Catalonia’s pro-independence coalition splintered Saturday over a proposal by Carles Puigdemont, the former leader of the restive Spanish region, to select his replacement from his own party while he remained in Belgium to avoid prosecution in Spain.

The political committee of the Popular Unity Candidacy — a far-left party known by its Catalan acronym, CUP — announced that its lawmakers would abstain from voting if two larger separatist parties presented Jordi Sanchez as candidate to lead Catalonia — as Puigdemont had proposed Thursday, when he agreed to give up his campaign to be reappointed.
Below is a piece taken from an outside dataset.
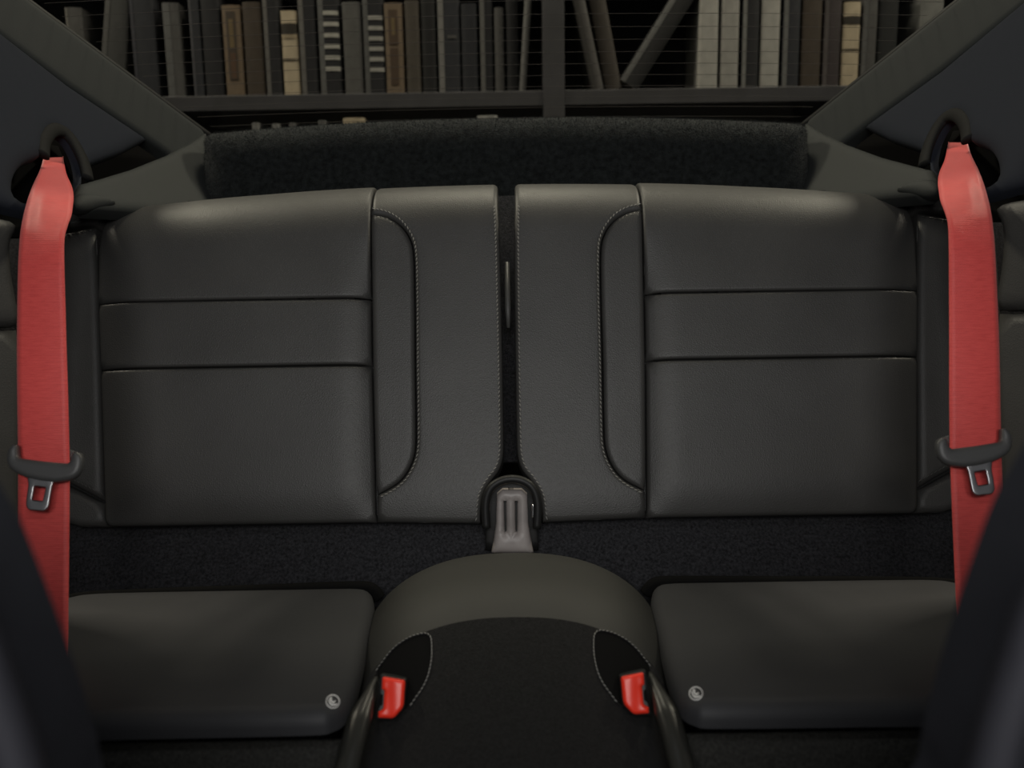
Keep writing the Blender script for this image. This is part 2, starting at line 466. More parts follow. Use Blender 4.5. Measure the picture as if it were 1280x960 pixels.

CUP has only four lawmakers among the 135 in the Catalan parliament, but its backing is essential for the separatist coalition to keep the thin majority of 72 seats it won in December, after Prime Minister Mariano Rajoy of Spain called a snap election in the region.

One of the CUP lawmakers, Vidal Aragonés, on Saturday portrayed his party’s decision not as an attack on Sanchez himself, but as a way of criticizing other separatist parties for focusing on who should lead the pro-independence movement instead of agreeing on policies and a plan “to materialize the republic” of Catalonia, independent from Spain.

Even before the CUP announcement, Sanchez faced significant hurdles. He is in jail in Madrid pending his sedition trial and has repeatedly been denied bail by the judge leading the investigation into how separatist leaders held a referendum and declared unilateral independence in October, in violation of Spain’s constitution.

The Spanish government also warned on Friday that it would not allow Sanchez to take the leadership role.